### [Collected material]
+ + + +

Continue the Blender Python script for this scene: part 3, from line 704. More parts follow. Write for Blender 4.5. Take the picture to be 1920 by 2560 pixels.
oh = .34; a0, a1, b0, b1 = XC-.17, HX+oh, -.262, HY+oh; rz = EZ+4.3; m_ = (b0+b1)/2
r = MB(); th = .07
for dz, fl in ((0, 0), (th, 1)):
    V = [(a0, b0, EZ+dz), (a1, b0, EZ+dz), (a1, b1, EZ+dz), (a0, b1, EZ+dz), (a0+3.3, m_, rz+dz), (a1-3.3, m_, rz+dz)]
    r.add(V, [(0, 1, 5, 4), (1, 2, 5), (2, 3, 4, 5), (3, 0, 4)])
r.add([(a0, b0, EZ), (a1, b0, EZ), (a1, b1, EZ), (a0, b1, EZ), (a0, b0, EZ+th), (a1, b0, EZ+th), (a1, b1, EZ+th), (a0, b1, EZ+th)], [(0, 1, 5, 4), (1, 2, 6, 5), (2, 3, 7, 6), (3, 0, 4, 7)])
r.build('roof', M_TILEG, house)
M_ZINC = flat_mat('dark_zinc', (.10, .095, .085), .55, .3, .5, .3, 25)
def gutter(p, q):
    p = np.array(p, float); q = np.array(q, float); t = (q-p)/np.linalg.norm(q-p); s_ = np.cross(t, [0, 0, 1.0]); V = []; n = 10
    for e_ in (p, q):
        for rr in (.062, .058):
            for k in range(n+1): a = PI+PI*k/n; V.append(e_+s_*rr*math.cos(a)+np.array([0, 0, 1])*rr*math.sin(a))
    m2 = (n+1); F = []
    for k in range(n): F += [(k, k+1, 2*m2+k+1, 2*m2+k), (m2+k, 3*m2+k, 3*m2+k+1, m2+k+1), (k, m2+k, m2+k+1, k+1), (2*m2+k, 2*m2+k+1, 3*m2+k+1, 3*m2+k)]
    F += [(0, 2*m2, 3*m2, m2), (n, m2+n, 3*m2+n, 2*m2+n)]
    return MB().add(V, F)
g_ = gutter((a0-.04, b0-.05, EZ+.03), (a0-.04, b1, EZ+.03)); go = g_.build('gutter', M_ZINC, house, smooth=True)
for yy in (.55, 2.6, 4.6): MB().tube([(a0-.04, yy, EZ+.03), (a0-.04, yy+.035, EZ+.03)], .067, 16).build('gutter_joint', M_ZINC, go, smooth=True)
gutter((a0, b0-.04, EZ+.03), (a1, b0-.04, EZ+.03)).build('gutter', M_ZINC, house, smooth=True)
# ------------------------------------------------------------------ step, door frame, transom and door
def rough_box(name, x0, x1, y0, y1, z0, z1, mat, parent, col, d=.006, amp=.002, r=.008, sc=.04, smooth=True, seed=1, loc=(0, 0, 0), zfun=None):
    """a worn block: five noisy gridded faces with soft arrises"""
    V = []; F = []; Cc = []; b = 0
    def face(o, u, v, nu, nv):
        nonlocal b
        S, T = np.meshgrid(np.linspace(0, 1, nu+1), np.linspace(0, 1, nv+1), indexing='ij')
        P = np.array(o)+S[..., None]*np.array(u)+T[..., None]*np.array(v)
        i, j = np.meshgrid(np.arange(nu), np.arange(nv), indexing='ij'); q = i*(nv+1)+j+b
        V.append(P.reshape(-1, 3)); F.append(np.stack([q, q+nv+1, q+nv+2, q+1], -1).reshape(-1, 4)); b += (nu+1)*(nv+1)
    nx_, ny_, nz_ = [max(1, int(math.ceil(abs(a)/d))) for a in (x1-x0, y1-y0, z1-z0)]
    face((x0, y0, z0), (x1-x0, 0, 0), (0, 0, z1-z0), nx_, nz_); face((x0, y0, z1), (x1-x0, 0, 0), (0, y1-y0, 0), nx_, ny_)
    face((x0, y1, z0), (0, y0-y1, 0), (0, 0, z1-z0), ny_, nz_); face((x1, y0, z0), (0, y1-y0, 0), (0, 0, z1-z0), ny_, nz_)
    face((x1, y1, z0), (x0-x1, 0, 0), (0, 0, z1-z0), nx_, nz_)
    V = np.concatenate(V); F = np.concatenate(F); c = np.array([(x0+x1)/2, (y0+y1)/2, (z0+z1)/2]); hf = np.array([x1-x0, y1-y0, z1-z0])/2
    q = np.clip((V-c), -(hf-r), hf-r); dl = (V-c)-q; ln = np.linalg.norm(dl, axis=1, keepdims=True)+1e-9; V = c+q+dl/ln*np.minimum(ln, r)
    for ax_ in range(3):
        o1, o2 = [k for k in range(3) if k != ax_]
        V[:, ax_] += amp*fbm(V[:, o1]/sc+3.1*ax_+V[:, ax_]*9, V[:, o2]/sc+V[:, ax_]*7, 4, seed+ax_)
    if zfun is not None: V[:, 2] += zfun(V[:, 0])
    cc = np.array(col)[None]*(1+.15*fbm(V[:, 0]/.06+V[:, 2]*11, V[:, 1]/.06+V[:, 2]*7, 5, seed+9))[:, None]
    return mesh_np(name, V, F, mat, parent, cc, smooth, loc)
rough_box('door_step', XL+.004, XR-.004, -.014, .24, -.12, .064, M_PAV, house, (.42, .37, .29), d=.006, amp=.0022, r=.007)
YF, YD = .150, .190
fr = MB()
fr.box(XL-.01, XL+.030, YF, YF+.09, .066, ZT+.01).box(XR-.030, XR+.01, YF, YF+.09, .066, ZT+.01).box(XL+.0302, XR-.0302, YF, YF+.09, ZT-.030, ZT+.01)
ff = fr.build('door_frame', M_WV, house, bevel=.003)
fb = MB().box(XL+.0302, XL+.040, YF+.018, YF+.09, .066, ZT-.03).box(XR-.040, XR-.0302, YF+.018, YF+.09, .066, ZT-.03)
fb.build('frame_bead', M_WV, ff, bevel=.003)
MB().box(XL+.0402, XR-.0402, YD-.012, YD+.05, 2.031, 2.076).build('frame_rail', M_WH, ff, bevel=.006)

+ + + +

### [What needs to be done]
Retype the material in full, character for character.

### [Problem solution]
Continue the Blender Python script for this scene: part 3, from line 704. More parts follow. Write for Blender 4.5. Take the picture to be 1920 by 2560 pixels.
oh = .34; a0, a1, b0, b1 = XC-.17, HX+oh, -.262, HY+oh; rz = EZ+4.3; m_ = (b0+b1)/2
r = MB(); th = .07
for dz, fl in ((0, 0), (th, 1)):
    V = [(a0, b0, EZ+dz), (a1, b0, EZ+dz), (a1, b1, EZ+dz), (a0, b1, EZ+dz), (a0+3.3, m_, rz+dz), (a1-3.3, m_, rz+dz)]
    r.add(V, [(0, 1, 5, 4), (1, 2, 5), (2, 3, 4, 5), (3, 0, 4)])
r.add([(a0, b0, EZ), (a1, b0, EZ), (a1, b1, EZ), (a0, b1, EZ), (a0, b0, EZ+th), (a1, b0, EZ+th), (a1, b1, EZ+th), (a0, b1, EZ+th)], [(0, 1, 5, 4), (1, 2, 6, 5), (2, 3, 7, 6), (3, 0, 4, 7)])
r.build('roof', M_TILEG, house)
M_ZINC = flat_mat('dark_zinc', (.10, .095, .085), .55, .3, .5, .3, 25)
def gutter(p, q):
    p = np.array(p, float); q = np.array(q, float); t = (q-p)/np.linalg.norm(q-p); s_ = np.cross(t, [0, 0, 1.0]); V = []; n = 10
    for e_ in (p, q):
        for rr in (.062, .058):
            for k in range(n+1): a = PI+PI*k/n; V.append(e_+s_*rr*math.cos(a)+np.array([0, 0, 1])*rr*math.sin(a))
    m2 = (n+1); F = []
    for k in range(n): F += [(k, k+1, 2*m2+k+1, 2*m2+k), (m2+k, 3*m2+k, 3*m2+k+1, m2+k+1), (k, m2+k, m2+k+1, k+1), (2*m2+k, 2*m2+k+1, 3*m2+k+1, 3*m2+k)]
    F += [(0, 2*m2, 3*m2, m2), (n, m2+n, 3*m2+n, 2*m2+n)]
    return MB().add(V, F)
g_ = gutter((a0-.04, b0-.05, EZ+.03), (a0-.04, b1, EZ+.03)); go = g_.build('gutter', M_ZINC, house, smooth=True)
for yy in (.55, 2.6, 4.6): MB().tube([(a0-.04, yy, EZ+.03), (a0-.04, yy+.035, EZ+.03)], .067, 16).build('gutter_joint', M_ZINC, go, smooth=True)
gutter((a0, b0-.04, EZ+.03), (a1, b0-.04, EZ+.03)).build('gutter', M_ZINC, house, smooth=True)
# ------------------------------------------------------------------ step, door frame, transom and door
def rough_box(name, x0, x1, y0, y1, z0, z1, mat, parent, col, d=.006, amp=.002, r=.008, sc=.04, smooth=True, seed=1, loc=(0, 0, 0), zfun=None):
    """a worn block: five noisy gridded faces with soft arrises"""
    V = []; F = []; Cc = []; b = 0
    def face(o, u, v, nu, nv):
        nonlocal b
        S, T = np.meshgrid(np.linspace(0, 1, nu+1), np.linspace(0, 1, nv+1), indexing='ij')
        P = np.array(o)+S[..., None]*np.array(u)+T[..., None]*np.array(v)
        i, j = np.meshgrid(np.arange(nu), np.arange(nv), indexing='ij'); q = i*(nv+1)+j+b
        V.append(P.reshape(-1, 3)); F.append(np.stack([q, q+nv+1, q+nv+2, q+1], -1).reshape(-1, 4)); b += (nu+1)*(nv+1)
    nx_, ny_, nz_ = [max(1, int(math.ceil(abs(a)/d))) for a in (x1-x0, y1-y0, z1-z0)]
    face((x0, y0, z0), (x1-x0, 0, 0), (0, 0, z1-z0), nx_, nz_); face((x0, y0, z1), (x1-x0, 0, 0), (0, y1-y0, 0), nx_, ny_)
    face((x0, y1, z0), (0, y0-y1, 0), (0, 0, z1-z0), ny_, nz_); face((x1, y0, z0), (0, y1-y0, 0), (0, 0, z1-z0), ny_, nz_)
    face((x1, y1, z0), (x0-x1, 0, 0), (0, 0, z1-z0), nx_, nz_)
    V = np.concatenate(V); F = np.concatenate(F); c = np.array([(x0+x1)/2, (y0+y1)/2, (z0+z1)/2]); hf = np.array([x1-x0, y1-y0, z1-z0])/2
    q = np.clip((V-c), -(hf-r), hf-r); dl = (V-c)-q; ln = np.linalg.norm(dl, axis=1, keepdims=True)+1e-9; V = c+q+dl/ln*np.minimum(ln, r)
    for ax_ in range(3):
        o1, o2 = [k for k in range(3) if k != ax_]
        V[:, ax_] += amp*fbm(V[:, o1]/sc+3.1*ax_+V[:, ax_]*9, V[:, o2]/sc+V[:, ax_]*7, 4, seed+ax_)
    if zfun is not None: V[:, 2] += zfun(V[:, 0])
    cc = np.array(col)[None]*(1+.15*fbm(V[:, 0]/.06+V[:, 2]*11, V[:, 1]/.06+V[:, 2]*7, 5, seed+9))[:, None]
    return mesh_np(name, V, F, mat, parent, cc, smooth, loc)
rough_box('door_step', XL+.004, XR-.004, -.014, .24, -.12, .064, M_PAV, house, (.42, .37, .29), d=.006, amp=.0022, r=.007)
YF, YD = .150, .190
fr = MB()
fr.box(XL-.01, XL+.030, YF, YF+.09, .066, ZT+.01).box(XR-.030, XR+.01, YF, YF+.09, .066, ZT+.01).box(XL+.0302, XR-.0302, YF, YF+.09, ZT-.030, ZT+.01)
ff = fr.build('door_frame', M_WV, house, bevel=.003)
fb = MB().box(XL+.0302, XL+.040, YF+.018, YF+.09, .066, ZT-.03).box(XR-.040, XR-.0302, YF+.018, YF+.09, .066, ZT-.03)
fb.build('frame_bead', M_WV, ff, bevel=.003)
MB().box(XL+.0402, XR-.0402, YD-.012, YD+.05, 2.031, 2.076).build('frame_rail', M_WH, ff, bevel=.006)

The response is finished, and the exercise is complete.